Eski Erzurum aynı zamanda Çifte Minare ve Yakutiye Medresesi, Lala Paşa Külliyesi, taş mağazalar ve kalesi ile tarihi geçmişi olan bir şehir. Bu meşhur eserler neredeyse tek cadde (Cumhuriyet) üzerinde yer alır. Bu cadde çift taraflı olarak Erzurum un en kalabalık caddesidir. Bu haliyle Sarı Gelin Türküsünde ki gibi, ERZURUM ÇARŞI PAZAR.
Merkez Erzurum’u kaldırımlar döşemeleri ve halka açılan mekanlarıyla tarihi motiflerini yeniden kazanmış durumda gördüm. Bu arada serpiştirilmiş yüksek ve camlı binalar bu motife hiç uymuyor. Zaten dar olan bu caddeler yüksek binalarla daha da sıkıştırılmamalı. Aksine daha ferah, açık ve aydınlık hale getirilmeli. Kışı uzun ola bu şehirde yılda 3 ay dışarı çıkan insanın hiç değilse temiz daha geniş mekanlarda hava alması için gayret edilmeli.
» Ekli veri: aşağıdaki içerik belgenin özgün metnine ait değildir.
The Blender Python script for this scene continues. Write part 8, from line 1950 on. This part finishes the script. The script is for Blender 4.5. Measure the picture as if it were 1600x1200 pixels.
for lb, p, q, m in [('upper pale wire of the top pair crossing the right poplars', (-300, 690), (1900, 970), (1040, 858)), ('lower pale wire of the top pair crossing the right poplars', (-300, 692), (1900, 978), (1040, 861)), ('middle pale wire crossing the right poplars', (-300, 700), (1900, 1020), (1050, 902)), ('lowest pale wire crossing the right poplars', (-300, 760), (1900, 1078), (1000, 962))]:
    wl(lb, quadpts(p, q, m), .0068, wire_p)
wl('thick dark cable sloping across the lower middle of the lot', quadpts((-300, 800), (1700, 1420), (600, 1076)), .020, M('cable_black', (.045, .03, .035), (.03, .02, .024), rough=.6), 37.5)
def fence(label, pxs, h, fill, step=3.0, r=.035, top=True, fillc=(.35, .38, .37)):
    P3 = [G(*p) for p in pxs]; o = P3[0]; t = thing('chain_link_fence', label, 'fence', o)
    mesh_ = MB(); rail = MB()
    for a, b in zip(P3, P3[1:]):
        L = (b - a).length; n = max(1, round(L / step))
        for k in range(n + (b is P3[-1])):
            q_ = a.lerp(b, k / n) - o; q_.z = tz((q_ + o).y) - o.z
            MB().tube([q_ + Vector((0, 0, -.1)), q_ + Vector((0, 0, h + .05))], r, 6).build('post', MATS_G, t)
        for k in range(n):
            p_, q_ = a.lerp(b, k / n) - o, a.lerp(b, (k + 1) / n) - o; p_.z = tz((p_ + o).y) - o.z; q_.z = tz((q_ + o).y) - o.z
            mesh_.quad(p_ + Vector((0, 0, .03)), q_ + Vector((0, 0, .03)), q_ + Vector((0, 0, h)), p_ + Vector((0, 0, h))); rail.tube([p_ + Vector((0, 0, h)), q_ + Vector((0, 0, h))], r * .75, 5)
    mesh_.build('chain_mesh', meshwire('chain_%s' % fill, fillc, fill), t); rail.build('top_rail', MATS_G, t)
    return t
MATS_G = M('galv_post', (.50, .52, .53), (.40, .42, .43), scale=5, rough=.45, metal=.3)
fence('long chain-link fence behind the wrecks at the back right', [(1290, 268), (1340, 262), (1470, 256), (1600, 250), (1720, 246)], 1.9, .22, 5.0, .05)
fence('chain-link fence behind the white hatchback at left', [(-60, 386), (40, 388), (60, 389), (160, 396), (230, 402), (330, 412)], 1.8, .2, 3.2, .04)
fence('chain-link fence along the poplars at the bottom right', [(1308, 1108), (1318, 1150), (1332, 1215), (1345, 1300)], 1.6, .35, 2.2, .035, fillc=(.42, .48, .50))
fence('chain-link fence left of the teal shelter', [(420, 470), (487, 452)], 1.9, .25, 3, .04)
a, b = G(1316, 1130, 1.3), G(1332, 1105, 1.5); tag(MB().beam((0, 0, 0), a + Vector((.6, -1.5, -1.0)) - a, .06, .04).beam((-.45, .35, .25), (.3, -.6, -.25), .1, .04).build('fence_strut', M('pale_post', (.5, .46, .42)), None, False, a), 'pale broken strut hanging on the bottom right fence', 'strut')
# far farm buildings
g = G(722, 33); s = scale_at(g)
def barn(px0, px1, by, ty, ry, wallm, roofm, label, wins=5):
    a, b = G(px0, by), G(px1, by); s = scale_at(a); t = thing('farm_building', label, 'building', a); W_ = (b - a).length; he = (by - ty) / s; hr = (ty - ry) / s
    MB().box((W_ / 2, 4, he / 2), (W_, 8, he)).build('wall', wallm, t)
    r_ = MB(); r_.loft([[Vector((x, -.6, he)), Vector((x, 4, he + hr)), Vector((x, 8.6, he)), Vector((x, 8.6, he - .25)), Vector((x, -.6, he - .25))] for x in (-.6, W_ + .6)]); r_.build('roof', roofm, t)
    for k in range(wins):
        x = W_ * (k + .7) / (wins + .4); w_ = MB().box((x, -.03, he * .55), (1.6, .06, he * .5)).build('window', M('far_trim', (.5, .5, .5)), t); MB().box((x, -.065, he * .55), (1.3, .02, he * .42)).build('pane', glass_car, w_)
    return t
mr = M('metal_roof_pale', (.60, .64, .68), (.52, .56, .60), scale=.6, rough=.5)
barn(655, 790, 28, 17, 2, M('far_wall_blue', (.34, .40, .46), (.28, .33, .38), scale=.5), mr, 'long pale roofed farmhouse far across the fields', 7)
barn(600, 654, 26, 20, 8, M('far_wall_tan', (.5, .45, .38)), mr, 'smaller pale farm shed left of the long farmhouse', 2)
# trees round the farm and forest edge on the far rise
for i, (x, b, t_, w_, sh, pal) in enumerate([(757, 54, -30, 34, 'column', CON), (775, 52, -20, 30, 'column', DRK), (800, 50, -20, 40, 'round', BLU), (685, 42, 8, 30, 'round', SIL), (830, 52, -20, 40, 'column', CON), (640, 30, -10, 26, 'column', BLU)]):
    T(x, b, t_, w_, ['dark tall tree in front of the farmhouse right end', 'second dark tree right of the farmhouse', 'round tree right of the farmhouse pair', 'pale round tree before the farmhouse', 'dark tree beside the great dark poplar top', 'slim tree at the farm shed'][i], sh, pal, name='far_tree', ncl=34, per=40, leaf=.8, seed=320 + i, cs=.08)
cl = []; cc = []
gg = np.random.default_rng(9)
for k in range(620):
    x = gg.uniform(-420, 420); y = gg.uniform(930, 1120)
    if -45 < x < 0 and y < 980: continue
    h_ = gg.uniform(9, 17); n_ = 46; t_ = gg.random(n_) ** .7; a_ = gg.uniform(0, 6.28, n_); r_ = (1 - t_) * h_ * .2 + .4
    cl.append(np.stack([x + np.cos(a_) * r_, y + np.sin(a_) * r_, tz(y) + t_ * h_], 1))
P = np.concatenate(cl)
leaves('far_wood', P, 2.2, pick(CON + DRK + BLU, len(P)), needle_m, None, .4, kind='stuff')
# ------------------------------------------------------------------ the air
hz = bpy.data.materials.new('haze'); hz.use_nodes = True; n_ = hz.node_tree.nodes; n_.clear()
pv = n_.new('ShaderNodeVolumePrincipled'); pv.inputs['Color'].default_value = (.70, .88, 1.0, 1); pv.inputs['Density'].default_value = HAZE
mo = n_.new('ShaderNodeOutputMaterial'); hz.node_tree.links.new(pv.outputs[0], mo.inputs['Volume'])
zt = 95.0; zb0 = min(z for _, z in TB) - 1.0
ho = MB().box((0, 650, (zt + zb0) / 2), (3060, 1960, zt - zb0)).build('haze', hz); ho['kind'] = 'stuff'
Hani “Erzurum çarşı pazar, içinde bir gız gezer” ile başlayan Erzurum ağzı “Sarı Gelin” türküsündeki “Palandöken yüce dağ, altı mor sümbüllü bağ” ile devam eden Yeni yerleşim yerlerinde olduğu gibi şehrin ana yaşamı doğru kaydırılmalı şehir yeşille daha çok kaynaştırılmalıdır. Bu arda Teknik Üniversiteyi ovaya, tarım alanlarını içine kurma fikri kime aitse hiç de iyi yapmamış. Erzurum gibi manzarası dünyada dahi az bulunur bir yerde nasıl oluyor da sel basma riski olan ve görüntü ve gürültü kirliliğine yol açacak bir yerde mekan tutmasına müsaade edildi, anlamak zor.
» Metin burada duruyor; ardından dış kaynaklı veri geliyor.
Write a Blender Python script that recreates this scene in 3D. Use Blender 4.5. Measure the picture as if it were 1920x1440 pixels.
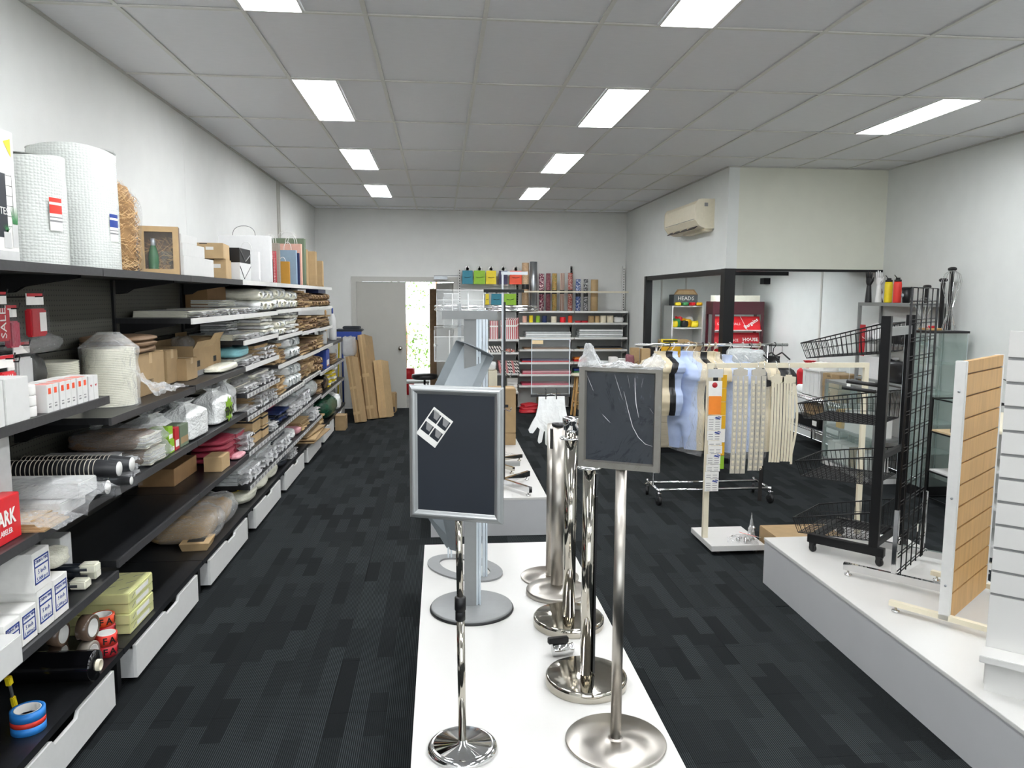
import bpy, bmesh, math, random
from mathutils import Vector, Matrix, noise
for _o in list(bpy.data.objects): bpy.data.objects.remove(_o)
S = bpy.context.scene
COL = S.collection
PI = math.pi
R = math.radians
# ------------------------------------------------ camera
cd = bpy.data.cameras.new('camera'); cam = bpy.data.objects.new('camera', cd); COL.objects.link(cam)
cd.sensor_width = 36; cd.sensor_fit = 'HORIZONTAL'; cd.lens = 1448.0/1920*36; cd.clip_start = 0.05; cd.clip_end = 200
_r = Vector((0.995743, -0.092041, 0.004871)); _u = Vector((0.005477, 0.111841, 0.993711)); _d = Vector((0.092007, 0.989454, -0.111869))
cam.matrix_world = Matrix(((_r[0], _u[0], -_d[0], 0), (_r[1], _u[1], -_d[1], 0), (_r[2], _u[2], -_d[2], 1.84), (0, 0, 0, 1)))
S.camera = cam
# ------------------------------------------------ world, sun, exposure
S.view_settings.view_transform = 'Standard'; S.view_settings.look = 'None'
S.view_settings.gamma = 1.0; S.view_settings.use_curve_mapping = False
S.view_settings.exposure = 0.40
W = bpy.data.worlds.new('world'); S.world = W; W.use_nodes = True
nt = W.node_tree; nt.nodes.clear()
wo = nt.nodes.new('ShaderNodeOutputWorld'); bg = nt.nodes.new('ShaderNodeBackground')
sky = nt.nodes.new('ShaderNodeTexSky'); sky.sky_type = 'HOSEK_WILKIE'; sky.turbidity = 4.0; sky.ground_albedo = 0.5
sky.sun_direction = Vector((0.3, -0.5, 0.8)).normalized()
mx = nt.nodes.new('ShaderNodeMixRGB'); mx.inputs[0].default_value = 0.72; mx.inputs[2].default_value = (0.90, 0.95, 1.0, 1)
nt.links.new(sky.outputs[0], mx.inputs[1]); nt.links.new(mx.outputs[0], bg.inputs[0]); nt.links.new(bg.outputs[0], wo.inputs[0])
bg.inputs[1].default_value = 3.5
sd = bpy.data.lights.new('sun', 'SUN'); sd.energy = 9.0; sd.angle = 0.01; sd.color = (1, .96, .9)
so = bpy.data.objects.new('sun', sd); COL.objects.link(so); so.rotation_euler = (R(25), R(28), 0)
LAMP_W = 21.0       # each ceiling panel
LAMP_E = 26.0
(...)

Mert, esprili ve sadık insanı olan Erzurum’a gidilir de Oltu Kebabı ve Kadayıf dolması yenmez mi dediler ve bizi meşhur “Hacı Baba” ya götürdüler. Bu arda çok sevdiğim ve Erzurumlu olmak ayrıcalık diyen doktor kardeşimin “Hacı Baba’da Oltu kebap güzel ama sen döner ye” tembihi üzerine dönere talip olduk. Hakikaten damak zevkini bilen birisi için “yediğim en güzel dönerdi” desem rahatlıkla mübalağa etmemiş olurum diyebilirim. Tabii ki üstüne kadayıf dolması veya Antalya usulü kabak tatlısı yemek gerekiyor. Herkese zaman, mekan hayırlı; yediği, içtiği afiyet olsun.